Why Curiosity Is Good For Business
Being successful at business requires many things: courage, creativity, people skills, and so forth. However, there is one character trait whose importance is sometimes neglected: curiosity.
Curiosity helps you in:
- Building customer relationships. People are drawn to those who show interest in them. Having an abiding fascination in others give you the opportunity to learn new things about them, thereby making a deeper connection.
- Increasing your business acumen. Being curious about your own industry and the industries of your prospects drives you to learn more. As you satisfy your curiosity, you’re augmenting your ability to add value to your customers’ business.
- Solving customer problems. It’s a truism that customers are looking for solutions to their problems. It’s only possible to create a meaningful solution if you’re motivated by true curiosity about what’s actually going on and why those problems recur.

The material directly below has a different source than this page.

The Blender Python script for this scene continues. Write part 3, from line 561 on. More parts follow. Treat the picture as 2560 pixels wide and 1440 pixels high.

- Negotiating win/win contracts. Your ability to understand the positions of the other party are directly dependent upon your ability to feel true curiosity about them. If you’re not curious, you’ll end up arguing about issues that aren’t important.
- Correcting sales errors. When a customer buys from somebody else (or doesn’t buy from anyone at all), if you’re not curious about what that happened, you won’t bother to find out why, and therefore can’t learn from your failures.

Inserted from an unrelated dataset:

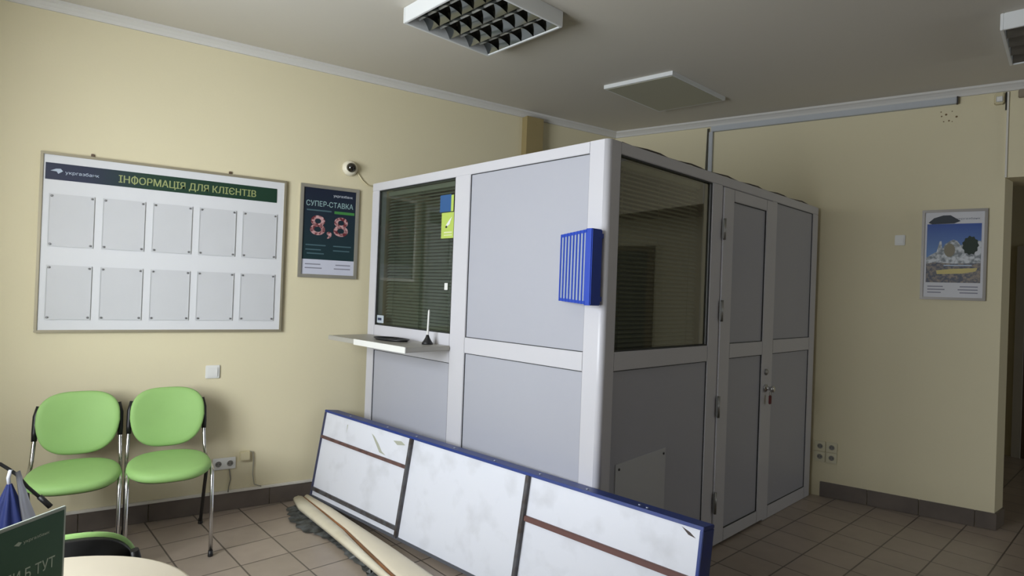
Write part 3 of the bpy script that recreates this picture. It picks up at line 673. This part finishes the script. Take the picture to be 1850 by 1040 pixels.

- Creating great products. Would-be innovators who aren’t curious about what makes people tick and why technology works (or doesn’t) can’t possibly create workable products or services that people want buy.
- Motivating your employees. Some bosses think of employees as cogs in a corporate machine. However, if you want to get the best out of people, you must be curious about their dreams and desires.
Curiosity is about adopting an attitude of inquisitiveness and being open-minded about learning new things, without any preconceptions clouding your understanding. If you don’t have curiosity, you can’t expect to be successful in business.